Three elderly women, wise, foolish and alive, refusing to be pigeon-holed or dismissed 4.5 rating
I am never NOT going to appreciate, a lot, any book written by this author, even if this one did not quite match the dizzying heights of almost all her other novels.
Craig, very much a state of the nation author, writes always with a rich delight in language itself, and with a fine sense of both the humour and the tragedy of the human condition. She is, in many ways, a kind of modern Dickens, exposing, incisively, our preenings and posturings and the unpleasant underbelly of society, with wicked humour, but also with an appreciation for the complexities of almost all of her characters. Unlike Dickens, we don’t often get out-and-out hiss the villains, but will have to grapple with the flaws – sometimes quite severe – of characters we might have some warmth towards, whilst finding that characters we might automatically find reprehensible (generally the privileged) have aspects or actions to them which might, partially at least, offer some redemption.
A continuing delight in Craig’s writing is characters to appear across more than one of her books, sometimes central, sometimes peripheral. And so it is here, where the central characters, 3 women now in their eighties – the Graces of the title, have retired to Tuscany (the setting for a couple of her earlier books)

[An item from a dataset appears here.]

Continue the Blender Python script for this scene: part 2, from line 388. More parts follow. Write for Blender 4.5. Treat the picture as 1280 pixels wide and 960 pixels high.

All three have had – or have, somewhat complicated relationships. Ruth Viner’s marriage ended in divorce and betrayal. Diana Evenlode (various branches of the wealthy and not so wealthy Evenlodes appear in many of her novels) is dealing with her philandering and cruel husband’s slide into demential. Marta Evenlode, who was a concert pianist, refugee from Germany, and a great friend of Ruth’s, is the only one of the three whose marriage was truly happy, though she has been a widow for many years, as her husband died unexpectedly.
The focus is wonderfully on these three, and Craig gives us three very old women, each, in their different ways still changing, still spirited, still very much alive, though of course decrepitude, loss, death, stalk the pages.
Drama and a large cast of younger characters, going through different kinds of conflicts and desires, is provided by the fact that a large wedding party, which includes several massed friends and relatives of Diana’s, Ruth’s and Marta’s, are about to descend.
Where this novel slightly fell off absolute adoration for me, was the somewhat complicated slight harkback to an earlier novel’s Midsummer Night’s Dream tangle of swapping lovers – Craig’s Love In Idleness. So there’s quite a bit of backstory exposition which has to happen, with ends which had been left dangling in some earlier books needing to be finally completed.